Seaweed

Jul. 9th, 2012 04:30 pm
kate_schaefer: (Default)
[personal profile] kate_schaefer
This past Saturday, I went to our regular fishmonger and bought a pint of pickled herring and a pint of seaweed salad, good ingredients for no-cooking summer meals. The seaweed salad was frozen, so I put it in the refrigerator to defrost at its leisure.

On Sunday, I took out the pickled herring and seaweed salad for lunch. I put a few pieces of pickled herring on a plate. I opened the seaweed salad container, noticing as I did so that the seaweed salad looked a bit darker than usual, and that it had a crumpled piece of cellophane under the lid, somewhat obscuring the salad itself. I took the piece of cellophane off and realized that I didn't have a pint of seaweed salad.

I had a pint of caviar.

I closed up the caviar and put it back in the refrigerator. The fishmonger is closed on Sunday, so there was nothing I could do about it right then. I cut up some tomatoes for lunch and thought about the caviar. Could they take it back after I'd opened it? Could I afford to pay the difference in price? I Bingled caviar prices and was glad I hadn't touched the caviar itself. Surely this must be the cheapest caviar; surely if it were really good caviar, it wouldn't have been stored in an unlabeled container. Should I say nothing and take it to a party?

I don't like caviar, I do like my fishmonger, and I prefer to think of myself as a relatively decent and honest human being, so this morning I called them and returned the caviar. They thanked me profusely. They gave me the seaweed salad I'd wanted in the first place and a bonus piece of smoked salmon. They told me the retail value of the caviar: over $500. Not the very cheapest caviar, then.

I'm really glad I don't much care for caviar.

Date: 2012-07-10 03:13 pm (UTC)
From: [identity profile] irontongue.livejournal.com
Escargot are on the chewy side regardless of quality and preparation, so if you dislike that texture, you probably would have hated them.

I rather suspect that the pint was a bulk container from which smaller amounts would have been sold, because few people buy the stuff a pint at a time.

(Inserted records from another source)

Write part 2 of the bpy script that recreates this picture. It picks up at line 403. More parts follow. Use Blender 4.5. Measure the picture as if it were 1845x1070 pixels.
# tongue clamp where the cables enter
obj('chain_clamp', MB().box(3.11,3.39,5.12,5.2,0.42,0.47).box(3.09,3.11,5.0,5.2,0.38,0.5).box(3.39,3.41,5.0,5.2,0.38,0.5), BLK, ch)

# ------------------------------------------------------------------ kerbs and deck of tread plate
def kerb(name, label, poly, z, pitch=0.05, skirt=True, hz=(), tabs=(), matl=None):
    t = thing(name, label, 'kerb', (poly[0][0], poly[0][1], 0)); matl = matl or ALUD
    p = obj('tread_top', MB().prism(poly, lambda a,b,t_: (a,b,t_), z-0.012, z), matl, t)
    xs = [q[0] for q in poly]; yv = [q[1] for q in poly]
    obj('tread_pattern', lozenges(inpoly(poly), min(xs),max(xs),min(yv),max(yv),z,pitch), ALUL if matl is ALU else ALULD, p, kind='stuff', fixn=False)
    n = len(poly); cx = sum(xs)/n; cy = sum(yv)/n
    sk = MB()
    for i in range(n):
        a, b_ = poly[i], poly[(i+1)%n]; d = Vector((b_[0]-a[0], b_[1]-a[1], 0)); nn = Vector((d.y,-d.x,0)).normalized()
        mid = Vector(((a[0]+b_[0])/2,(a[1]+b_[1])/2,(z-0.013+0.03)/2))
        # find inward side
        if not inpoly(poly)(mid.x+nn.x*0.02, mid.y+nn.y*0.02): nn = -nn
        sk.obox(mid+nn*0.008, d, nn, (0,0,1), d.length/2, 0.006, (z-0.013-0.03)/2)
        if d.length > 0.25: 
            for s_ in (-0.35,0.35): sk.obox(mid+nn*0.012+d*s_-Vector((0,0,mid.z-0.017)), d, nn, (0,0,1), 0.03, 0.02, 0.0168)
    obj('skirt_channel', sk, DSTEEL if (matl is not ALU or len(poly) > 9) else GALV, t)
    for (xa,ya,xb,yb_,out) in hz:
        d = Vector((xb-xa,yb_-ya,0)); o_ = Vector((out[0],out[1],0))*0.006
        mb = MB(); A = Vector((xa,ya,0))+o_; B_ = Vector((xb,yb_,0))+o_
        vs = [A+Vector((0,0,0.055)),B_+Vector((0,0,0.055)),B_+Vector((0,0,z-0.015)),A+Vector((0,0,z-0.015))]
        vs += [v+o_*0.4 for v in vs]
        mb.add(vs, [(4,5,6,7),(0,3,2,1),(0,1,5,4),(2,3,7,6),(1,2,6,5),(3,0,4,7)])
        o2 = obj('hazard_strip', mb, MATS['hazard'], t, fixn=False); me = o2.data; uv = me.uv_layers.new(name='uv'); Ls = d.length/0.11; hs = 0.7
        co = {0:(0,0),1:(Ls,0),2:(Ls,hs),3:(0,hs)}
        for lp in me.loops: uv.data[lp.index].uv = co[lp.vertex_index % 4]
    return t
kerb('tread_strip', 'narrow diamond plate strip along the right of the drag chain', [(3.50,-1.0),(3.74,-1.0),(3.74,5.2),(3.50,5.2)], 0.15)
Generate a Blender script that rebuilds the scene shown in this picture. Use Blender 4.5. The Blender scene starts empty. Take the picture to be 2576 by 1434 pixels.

So the fact that the caviar had been opened would have been less of an issue than how it had been stored. Seems as though it was refrigerated except in transit.

I love caviar and would have had to return the pint or pay for it.

Date: 2012-07-10 03:59 pm (UTC)
From: [identity profile] kate-schaefer.livejournal.com
I kept the caviar refrigerated even in transit, actually. Since it's an expensive food that I wouldn't normally buy, I treated it like an uninvited houseguest whom I did not wish to offend in any way.

Date: 2012-07-10 04:31 pm (UTC)
From: [identity profile] kalimac.livejournal.com
Bulk container - yes, that makes sense, considering, Kate lives in a nice neighborhood, but she'd have to be a couple miles to the east, or across the lake altogether, before she'd be among people likely to drop $500 at the fishmonger's for a retail pint of caviar.

Date: 2012-07-10 05:02 pm (UTC)
From: [identity profile] kate-schaefer.livejournal.com
I suspect I have neighbors who might buy substantial quantities of caviar for parties, but they're not the neighbors I know well. They're the neighbors who live in monster houses built on the foundations of the adequate small craftsman houses that used to be there.

If someone had told me twenty years ago that I'd be one of the downscale inhabitants of a gentrifying neighborhood, I would have scoffed.